EXERCISE AIM:
Send each entry back exactly as given, pictures excluded.

Scenes as source code:
** start **

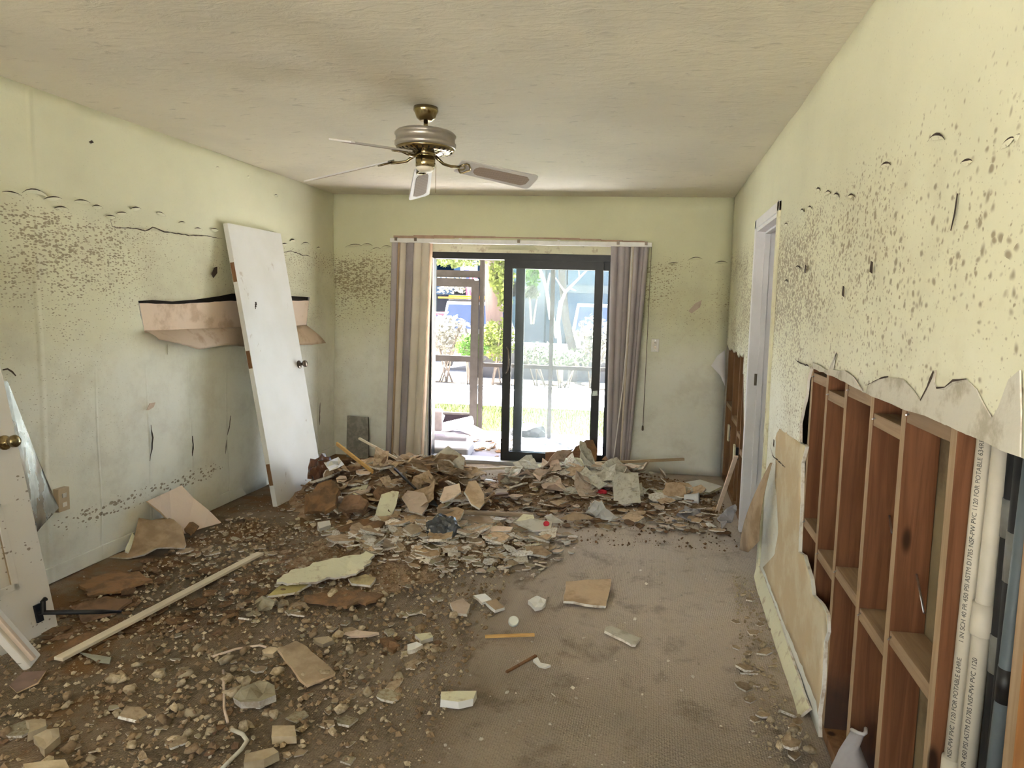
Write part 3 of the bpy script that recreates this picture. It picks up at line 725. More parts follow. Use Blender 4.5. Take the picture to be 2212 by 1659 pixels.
crm = plain('cream_vinyl_vane', (.66, .59, .49), .5, var=.05, sc_=4); tanv = plain('tan_vane_edge', (.40, .28, .17), .6, var=.1, sc_=4)
def vane(xa, ya, xb, yb, dxa, dxb, mat, curve=.012, zb=.03, zt=2.075):
    n = 5; mb = MB(); vs = []
    for z, da, db in ((zb, dxa, dxb), ((zb+zt)/2, dxa*.45, dxb*.45), (zt, 0, 0)):
        for i in range(n):
            t = i/(n-1); x = xa+da+(xb+db-xa-da)*t; y = ya+(yb-ya)*t-curve*math.sin(math.pi*t)
            vs.append((x, y, z))
    N = len(vs); vs += [(x, y+.0015, z) for x, y, z in vs]; fs = []
    for j in range(2):
        for i in range(n-1): a = j*n+i; fs += [(a, a+1, a+n+1, a+n), (N+a+n, N+a+n+1, N+a+1, N+a)]
    fs += [(0, n, N+n, N), (n, 2*n, N+2*n, N+n), (n-1, N+n-1, N+2*n-1, 2*n-1), (2*n-1, N+2*n-1, N+3*n-1, 3*n-1)]
    mb.add(vs, fs); return mb.build('vane', mat, vb, smooth=True)
vane(-2.487, 6.35, -2.425, 6.37, -.055, -.06, lav); vane(-2.43, 6.352, -2.40, 6.33, -.06, -.06, tanv)
vane(-2.402, 6.335, -2.345, 6.36, -.06, -.065, crm); vane(-2.35, 6.36, -2.265, 6.33, -.065, -.07, lav2)
vane(-2.268, 6.335, -2.19, 6.36, -.07, -.07, crm); vane(-2.195, 6.355, -2.115, 6.335, -.07, -.07, crm)
vane(-2.125, 6.36, -2.105, 6.40, -.07, -.07, tanv)
for i, (x0, x1, m) in enumerate(((-.425, -.36, lav), (-.365, -.295, lav), (-.30, -.245, lav2), (-.25, -.215, crm), (-.22, -.165, lav), (-.17, -.125, lav2), (-.13, -.085, lav))):
    vane(x0, 6.34+.02*(i % 2), x1, 6.36-.02*(i % 2), .025-.018*i, .025-.018*(i+1), m, .02, .05)
MB().tube([(-.235, 6.318, 2.06), (-.24, 6.31, 1.4), (-.27, 6.30, .8), (-.33, 6.29, .12)], .006, 6).build('slack_strip', M['white'], vb, smooth=True)
MB().tube([(-.062, 6.34, 2.08), (-.066, 6.36, 1.4), (-.074, 6.37, .45)], .0025, 5).build('cord', M['knob'], vb)
MB().lathe((-.075, 6.37, .405), [(.003, .05), (.008, .04), (.010, .01), (.006, 0)], 8).build('cord_weight', M['knob'], vb)
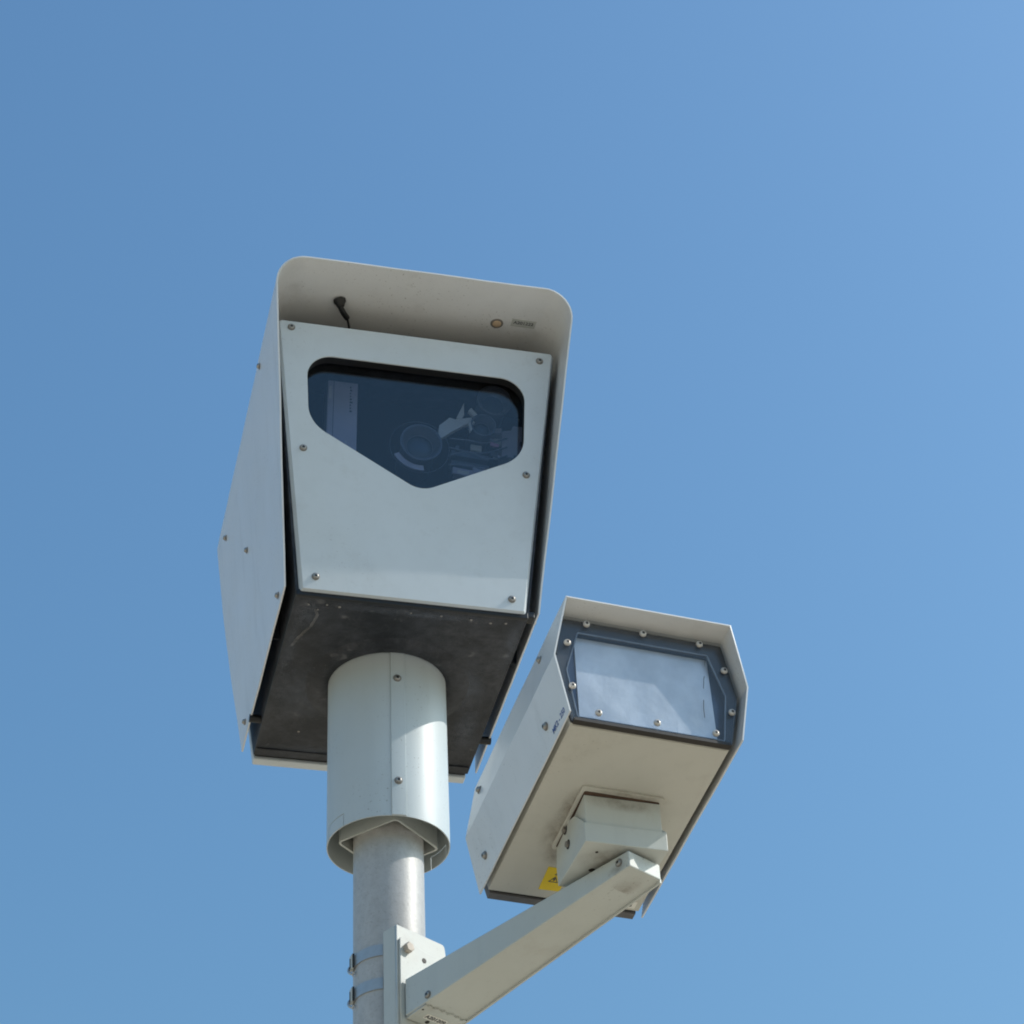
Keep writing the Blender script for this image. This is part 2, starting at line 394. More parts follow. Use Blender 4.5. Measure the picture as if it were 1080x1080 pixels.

** end **

OUTPUT FOR THIS TASK:
Write part 3 of the bpy script that recreates this picture. It picks up at line 725. More parts follow. Use Blender 4.5. Take the picture to be 2212 by 1659 pixels.
crm = plain('cream_vinyl_vane', (.66, .59, .49), .5, var=.05, sc_=4); tanv = plain('tan_vane_edge', (.40, .28, .17), .6, var=.1, sc_=4)
def vane(xa, ya, xb, yb, dxa, dxb, mat, curve=.012, zb=.03, zt=2.075):
    n = 5; mb = MB(); vs = []
    for z, da, db in ((zb, dxa, dxb), ((zb+zt)/2, dxa*.45, dxb*.45), (zt, 0, 0)):
        for i in range(n):
            t = i/(n-1); x = xa+da+(xb+db-xa-da)*t; y = ya+(yb-ya)*t-curve*math.sin(math.pi*t)
            vs.append((x, y, z))
    N = len(vs); vs += [(x, y+.0015, z) for x, y, z in vs]; fs = []
    for j in range(2):
        for i in range(n-1): a = j*n+i; fs += [(a, a+1, a+n+1, a+n), (N+a+n, N+a+n+1, N+a+1, N+a)]
    fs += [(0, n, N+n, N), (n, 2*n, N+2*n, N+n), (n-1, N+n-1, N+2*n-1, 2*n-1), (2*n-1, N+2*n-1, N+3*n-1, 3*n-1)]
    mb.add(vs, fs); return mb.build('vane', mat, vb, smooth=True)
vane(-2.487, 6.35, -2.425, 6.37, -.055, -.06, lav); vane(-2.43, 6.352, -2.40, 6.33, -.06, -.06, tanv)
vane(-2.402, 6.335, -2.345, 6.36, -.06, -.065, crm); vane(-2.35, 6.36, -2.265, 6.33, -.065, -.07, lav2)
vane(-2.268, 6.335, -2.19, 6.36, -.07, -.07, crm); vane(-2.195, 6.355, -2.115, 6.335, -.07, -.07, crm)
vane(-2.125, 6.36, -2.105, 6.40, -.07, -.07, tanv)
for i, (x0, x1, m) in enumerate(((-.425, -.36, lav), (-.365, -.295, lav), (-.30, -.245, lav2), (-.25, -.215, crm), (-.22, -.165, lav), (-.17, -.125, lav2), (-.13, -.085, lav))):
    vane(x0, 6.34+.02*(i % 2), x1, 6.36-.02*(i % 2), .025-.018*i, .025-.018*(i+1), m, .02, .05)
MB().tube([(-.235, 6.318, 2.06), (-.24, 6.31, 1.4), (-.27, 6.30, .8), (-.33, 6.29, .12)], .006, 6).build('slack_strip', M['white'], vb, smooth=True)
MB().tube([(-.062, 6.34, 2.08), (-.066, 6.36, 1.4), (-.074, 6.37, .45)], .0025, 5).build('cord', M['knob'], vb)
MB().lathe((-.075, 6.37, .405), [(.003, .05), (.008, .04), (.010, .01), (.006, 0)], 8).build('cord_weight', M['knob'], vb)
Keep writing the Blender script for this image. This is part 2, starting at line 394. More parts follow. Use Blender 4.5. Measure the picture as if it were 1080x1080 pixels.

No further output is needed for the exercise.